You get assigned a number that corresponds to this specific stat
You can also buy items that improve the stat

Leveling up could imply accessing new skills and abilities not just stat increase you're dense if you think they're the same thing.

They should just make a game without levels, make everything gear based with durability. Make enemies just as strong as you most of the time.

Isn't BOTW like that?
Couldn't get myself to play it for more than an hour but you don't really level up in that one right?

Well as an RPG with different classes.

Most of this shit don't matter and even on actual RPGs you just want like 3 stats.

It's just something to trick retards. Proper itemization only gets relevant in diablo clones.

Outward is like that and it's great yea

You don't, but monsters get stronger as you progress

this is the best version of this particular meme i ever seen

The problem is almost always the anemic implementation.
A 25% dmg boost can be felt occasionally, a 50% dmg boost is pretty significant. 100% dmg boost for a few seconds, that's a real useful ability.
Nobody feels the benefit of +7% dmg to daemons for 12 secs, shit's utterly meaningless.

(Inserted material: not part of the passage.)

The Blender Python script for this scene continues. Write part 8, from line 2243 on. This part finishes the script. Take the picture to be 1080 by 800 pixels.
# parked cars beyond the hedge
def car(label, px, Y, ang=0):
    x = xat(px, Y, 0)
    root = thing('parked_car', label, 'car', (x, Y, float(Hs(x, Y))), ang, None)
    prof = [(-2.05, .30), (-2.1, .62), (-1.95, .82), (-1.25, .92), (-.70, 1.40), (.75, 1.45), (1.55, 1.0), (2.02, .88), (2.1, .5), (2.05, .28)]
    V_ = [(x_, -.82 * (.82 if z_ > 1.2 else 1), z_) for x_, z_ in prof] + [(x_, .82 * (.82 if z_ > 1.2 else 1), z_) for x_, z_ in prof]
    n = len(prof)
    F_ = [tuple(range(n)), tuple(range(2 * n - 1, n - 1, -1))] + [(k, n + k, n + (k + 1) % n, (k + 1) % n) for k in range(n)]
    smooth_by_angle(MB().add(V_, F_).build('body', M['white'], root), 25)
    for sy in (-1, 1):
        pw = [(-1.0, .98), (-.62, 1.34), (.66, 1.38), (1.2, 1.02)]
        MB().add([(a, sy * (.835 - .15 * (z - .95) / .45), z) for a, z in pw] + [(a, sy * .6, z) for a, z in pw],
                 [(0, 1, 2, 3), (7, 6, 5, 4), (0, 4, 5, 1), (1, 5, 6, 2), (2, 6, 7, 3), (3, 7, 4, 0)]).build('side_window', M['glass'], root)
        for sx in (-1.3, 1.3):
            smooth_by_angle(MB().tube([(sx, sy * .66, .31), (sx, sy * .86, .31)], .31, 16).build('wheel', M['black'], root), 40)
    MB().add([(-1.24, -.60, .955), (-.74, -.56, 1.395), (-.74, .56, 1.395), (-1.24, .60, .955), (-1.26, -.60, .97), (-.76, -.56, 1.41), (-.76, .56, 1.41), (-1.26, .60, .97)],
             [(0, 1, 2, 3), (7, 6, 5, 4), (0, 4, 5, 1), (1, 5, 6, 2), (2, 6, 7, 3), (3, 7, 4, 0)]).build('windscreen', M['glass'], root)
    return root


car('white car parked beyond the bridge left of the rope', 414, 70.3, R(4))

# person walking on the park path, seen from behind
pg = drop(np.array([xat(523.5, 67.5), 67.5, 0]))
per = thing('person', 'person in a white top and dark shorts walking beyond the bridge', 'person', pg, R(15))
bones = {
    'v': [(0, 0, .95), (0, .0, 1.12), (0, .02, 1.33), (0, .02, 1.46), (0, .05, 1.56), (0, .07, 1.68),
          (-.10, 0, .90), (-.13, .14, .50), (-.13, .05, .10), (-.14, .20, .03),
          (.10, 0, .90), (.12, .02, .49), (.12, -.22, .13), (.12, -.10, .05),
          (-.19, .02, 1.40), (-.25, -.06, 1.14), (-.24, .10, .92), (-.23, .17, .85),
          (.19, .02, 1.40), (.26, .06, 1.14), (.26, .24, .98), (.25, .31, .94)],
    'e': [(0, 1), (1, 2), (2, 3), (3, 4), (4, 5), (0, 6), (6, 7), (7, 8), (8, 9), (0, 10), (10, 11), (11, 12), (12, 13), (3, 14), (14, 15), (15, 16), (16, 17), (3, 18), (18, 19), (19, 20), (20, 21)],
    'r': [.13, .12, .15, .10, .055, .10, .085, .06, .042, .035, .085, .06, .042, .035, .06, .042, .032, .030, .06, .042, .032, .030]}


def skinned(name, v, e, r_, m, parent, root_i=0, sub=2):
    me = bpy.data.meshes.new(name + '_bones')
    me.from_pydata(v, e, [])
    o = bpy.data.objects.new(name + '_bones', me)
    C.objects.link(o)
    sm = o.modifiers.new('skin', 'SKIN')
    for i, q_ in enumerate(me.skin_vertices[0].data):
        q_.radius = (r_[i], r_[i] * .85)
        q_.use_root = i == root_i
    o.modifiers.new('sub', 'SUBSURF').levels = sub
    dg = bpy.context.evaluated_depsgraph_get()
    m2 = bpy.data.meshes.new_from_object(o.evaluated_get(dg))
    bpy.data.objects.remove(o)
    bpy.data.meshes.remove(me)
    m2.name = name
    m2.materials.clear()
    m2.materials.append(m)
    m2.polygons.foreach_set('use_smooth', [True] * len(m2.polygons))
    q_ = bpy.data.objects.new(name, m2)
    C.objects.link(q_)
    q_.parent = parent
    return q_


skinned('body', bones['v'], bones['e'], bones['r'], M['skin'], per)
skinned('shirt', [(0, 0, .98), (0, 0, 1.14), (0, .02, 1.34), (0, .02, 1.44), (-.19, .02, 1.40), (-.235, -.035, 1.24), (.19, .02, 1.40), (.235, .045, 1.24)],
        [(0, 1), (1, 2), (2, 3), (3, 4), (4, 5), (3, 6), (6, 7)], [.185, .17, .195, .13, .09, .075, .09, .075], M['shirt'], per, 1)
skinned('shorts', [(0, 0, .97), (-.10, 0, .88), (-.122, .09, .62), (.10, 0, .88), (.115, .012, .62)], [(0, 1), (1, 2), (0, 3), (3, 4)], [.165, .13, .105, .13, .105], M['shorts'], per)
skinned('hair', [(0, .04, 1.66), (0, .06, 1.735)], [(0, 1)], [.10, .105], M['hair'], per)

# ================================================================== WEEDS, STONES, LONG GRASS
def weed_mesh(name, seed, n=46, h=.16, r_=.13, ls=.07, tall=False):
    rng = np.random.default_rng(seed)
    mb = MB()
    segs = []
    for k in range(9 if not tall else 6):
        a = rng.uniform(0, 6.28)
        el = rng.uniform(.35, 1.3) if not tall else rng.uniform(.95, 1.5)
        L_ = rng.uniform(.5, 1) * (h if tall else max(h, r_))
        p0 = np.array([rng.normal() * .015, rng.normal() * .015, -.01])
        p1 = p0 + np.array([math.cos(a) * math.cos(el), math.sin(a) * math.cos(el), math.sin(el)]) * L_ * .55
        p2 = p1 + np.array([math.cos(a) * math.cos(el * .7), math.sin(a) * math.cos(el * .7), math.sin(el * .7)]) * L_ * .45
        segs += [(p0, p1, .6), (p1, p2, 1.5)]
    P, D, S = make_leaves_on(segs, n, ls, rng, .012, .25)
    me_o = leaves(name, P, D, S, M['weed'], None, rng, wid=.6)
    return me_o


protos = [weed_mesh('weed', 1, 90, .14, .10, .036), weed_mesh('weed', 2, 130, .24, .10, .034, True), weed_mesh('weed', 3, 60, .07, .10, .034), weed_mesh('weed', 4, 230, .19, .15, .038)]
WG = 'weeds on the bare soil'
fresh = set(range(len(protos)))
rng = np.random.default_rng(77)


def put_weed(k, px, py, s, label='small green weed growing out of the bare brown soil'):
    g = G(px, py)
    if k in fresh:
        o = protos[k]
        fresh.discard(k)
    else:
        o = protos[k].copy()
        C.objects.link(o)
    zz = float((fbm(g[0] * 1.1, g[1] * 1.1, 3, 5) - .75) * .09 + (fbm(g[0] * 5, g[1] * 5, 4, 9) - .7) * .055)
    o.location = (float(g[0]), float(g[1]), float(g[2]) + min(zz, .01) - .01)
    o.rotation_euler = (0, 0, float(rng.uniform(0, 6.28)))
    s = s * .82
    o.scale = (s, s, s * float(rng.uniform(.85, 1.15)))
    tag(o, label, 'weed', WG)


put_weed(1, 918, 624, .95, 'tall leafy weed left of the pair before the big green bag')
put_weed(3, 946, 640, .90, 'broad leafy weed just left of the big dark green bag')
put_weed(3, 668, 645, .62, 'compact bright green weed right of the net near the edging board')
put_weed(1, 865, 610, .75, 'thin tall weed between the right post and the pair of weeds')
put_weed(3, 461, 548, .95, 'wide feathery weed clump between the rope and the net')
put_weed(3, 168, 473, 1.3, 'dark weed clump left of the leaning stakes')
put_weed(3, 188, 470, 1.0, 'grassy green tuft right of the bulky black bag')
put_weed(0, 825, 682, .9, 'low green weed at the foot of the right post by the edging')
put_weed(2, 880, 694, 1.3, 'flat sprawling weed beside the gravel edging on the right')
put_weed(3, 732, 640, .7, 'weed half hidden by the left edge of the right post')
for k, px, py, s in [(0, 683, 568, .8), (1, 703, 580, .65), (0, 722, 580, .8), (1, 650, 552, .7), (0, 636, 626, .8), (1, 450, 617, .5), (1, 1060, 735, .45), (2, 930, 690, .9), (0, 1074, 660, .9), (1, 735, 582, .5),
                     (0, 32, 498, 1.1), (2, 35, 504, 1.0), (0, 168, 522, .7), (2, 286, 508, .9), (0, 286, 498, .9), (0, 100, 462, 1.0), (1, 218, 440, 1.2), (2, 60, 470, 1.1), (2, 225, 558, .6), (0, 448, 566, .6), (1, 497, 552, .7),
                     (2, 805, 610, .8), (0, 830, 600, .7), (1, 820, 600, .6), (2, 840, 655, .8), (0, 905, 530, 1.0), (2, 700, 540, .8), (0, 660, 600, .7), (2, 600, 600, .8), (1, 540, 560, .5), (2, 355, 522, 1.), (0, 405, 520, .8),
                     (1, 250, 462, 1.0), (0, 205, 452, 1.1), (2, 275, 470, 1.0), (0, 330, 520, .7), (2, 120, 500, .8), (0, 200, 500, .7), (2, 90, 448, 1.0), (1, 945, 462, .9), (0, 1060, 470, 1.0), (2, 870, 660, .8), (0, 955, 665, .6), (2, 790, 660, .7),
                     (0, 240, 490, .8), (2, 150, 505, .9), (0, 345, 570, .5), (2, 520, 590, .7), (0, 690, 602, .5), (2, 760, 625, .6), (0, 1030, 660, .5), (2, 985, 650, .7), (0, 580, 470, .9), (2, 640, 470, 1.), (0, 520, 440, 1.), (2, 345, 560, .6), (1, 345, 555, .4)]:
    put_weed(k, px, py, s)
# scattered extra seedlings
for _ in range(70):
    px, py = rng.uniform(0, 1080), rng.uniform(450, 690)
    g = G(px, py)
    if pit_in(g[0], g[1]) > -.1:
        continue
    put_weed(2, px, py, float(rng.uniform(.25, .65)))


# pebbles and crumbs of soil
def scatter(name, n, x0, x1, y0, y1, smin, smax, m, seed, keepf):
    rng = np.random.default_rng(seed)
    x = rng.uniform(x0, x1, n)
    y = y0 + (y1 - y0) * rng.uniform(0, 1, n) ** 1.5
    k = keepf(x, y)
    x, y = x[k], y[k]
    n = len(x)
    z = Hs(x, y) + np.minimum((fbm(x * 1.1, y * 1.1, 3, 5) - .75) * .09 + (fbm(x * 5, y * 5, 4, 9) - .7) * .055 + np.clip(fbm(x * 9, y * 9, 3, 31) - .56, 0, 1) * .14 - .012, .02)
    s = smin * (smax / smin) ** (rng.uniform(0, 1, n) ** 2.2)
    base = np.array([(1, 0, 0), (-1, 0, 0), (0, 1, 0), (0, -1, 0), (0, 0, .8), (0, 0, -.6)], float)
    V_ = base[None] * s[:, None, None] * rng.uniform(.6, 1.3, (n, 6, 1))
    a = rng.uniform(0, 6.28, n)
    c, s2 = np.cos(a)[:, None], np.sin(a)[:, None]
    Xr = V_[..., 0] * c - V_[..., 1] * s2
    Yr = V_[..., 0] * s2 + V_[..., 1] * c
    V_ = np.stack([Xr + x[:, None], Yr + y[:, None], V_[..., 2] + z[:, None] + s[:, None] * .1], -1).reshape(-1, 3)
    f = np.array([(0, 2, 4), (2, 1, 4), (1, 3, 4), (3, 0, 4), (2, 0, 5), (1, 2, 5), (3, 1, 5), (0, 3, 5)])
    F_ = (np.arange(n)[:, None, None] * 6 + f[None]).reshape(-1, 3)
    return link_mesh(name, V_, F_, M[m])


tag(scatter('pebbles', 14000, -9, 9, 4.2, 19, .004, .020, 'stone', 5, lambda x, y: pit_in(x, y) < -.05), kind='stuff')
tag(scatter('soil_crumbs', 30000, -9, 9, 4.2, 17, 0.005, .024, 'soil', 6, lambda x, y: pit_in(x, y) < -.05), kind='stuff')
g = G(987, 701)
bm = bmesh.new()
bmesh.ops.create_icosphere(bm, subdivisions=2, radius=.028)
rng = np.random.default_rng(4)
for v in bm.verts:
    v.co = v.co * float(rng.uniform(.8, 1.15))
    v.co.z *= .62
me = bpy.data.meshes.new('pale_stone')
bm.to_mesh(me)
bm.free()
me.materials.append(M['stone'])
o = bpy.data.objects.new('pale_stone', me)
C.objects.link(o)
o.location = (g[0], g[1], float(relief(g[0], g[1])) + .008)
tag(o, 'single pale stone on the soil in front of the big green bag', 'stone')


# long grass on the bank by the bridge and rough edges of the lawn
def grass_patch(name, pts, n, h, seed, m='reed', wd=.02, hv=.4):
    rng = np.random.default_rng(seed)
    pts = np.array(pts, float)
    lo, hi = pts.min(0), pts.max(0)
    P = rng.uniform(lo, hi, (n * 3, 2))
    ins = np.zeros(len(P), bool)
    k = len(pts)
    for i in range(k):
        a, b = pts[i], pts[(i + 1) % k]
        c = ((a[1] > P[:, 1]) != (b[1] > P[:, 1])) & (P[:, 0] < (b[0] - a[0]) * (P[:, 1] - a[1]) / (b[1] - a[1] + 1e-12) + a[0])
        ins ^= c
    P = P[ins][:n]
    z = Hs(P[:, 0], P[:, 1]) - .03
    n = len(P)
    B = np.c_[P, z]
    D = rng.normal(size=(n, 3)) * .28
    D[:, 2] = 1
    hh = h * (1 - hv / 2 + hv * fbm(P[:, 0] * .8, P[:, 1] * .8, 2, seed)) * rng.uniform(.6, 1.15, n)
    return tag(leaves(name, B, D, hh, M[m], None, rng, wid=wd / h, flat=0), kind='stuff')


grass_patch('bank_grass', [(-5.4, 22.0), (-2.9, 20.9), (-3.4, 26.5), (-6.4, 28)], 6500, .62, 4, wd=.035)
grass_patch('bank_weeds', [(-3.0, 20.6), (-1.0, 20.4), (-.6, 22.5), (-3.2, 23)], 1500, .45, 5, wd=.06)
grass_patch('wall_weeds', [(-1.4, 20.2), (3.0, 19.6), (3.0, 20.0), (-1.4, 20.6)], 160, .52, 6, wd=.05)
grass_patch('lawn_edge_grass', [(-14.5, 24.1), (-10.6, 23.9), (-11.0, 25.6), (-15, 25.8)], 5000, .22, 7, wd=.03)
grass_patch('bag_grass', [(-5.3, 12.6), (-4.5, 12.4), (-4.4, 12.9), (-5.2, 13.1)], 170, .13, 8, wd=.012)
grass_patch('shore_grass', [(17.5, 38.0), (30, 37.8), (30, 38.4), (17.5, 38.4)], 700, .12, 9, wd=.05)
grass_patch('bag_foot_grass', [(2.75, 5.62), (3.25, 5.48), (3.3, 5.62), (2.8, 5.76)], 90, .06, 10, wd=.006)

Problem is that in diablo 2 there is 3 difficulties and those items that say like -80% poison duration actually get relevant in nightmare or hell.

Sure it have lot of crap like +1 light radius, but items get better as you progress and game still is far from bitch basic gear check, which is actual problem with any game that copy similar itemization including wow.

Same reason why everything is shilling ray tracing now even though when baked lighting looks better and runs better. One is significantly easier to develop. Why spend time making your combat system fun when you can tack on numbers and progression and immediately get players invested that way instead?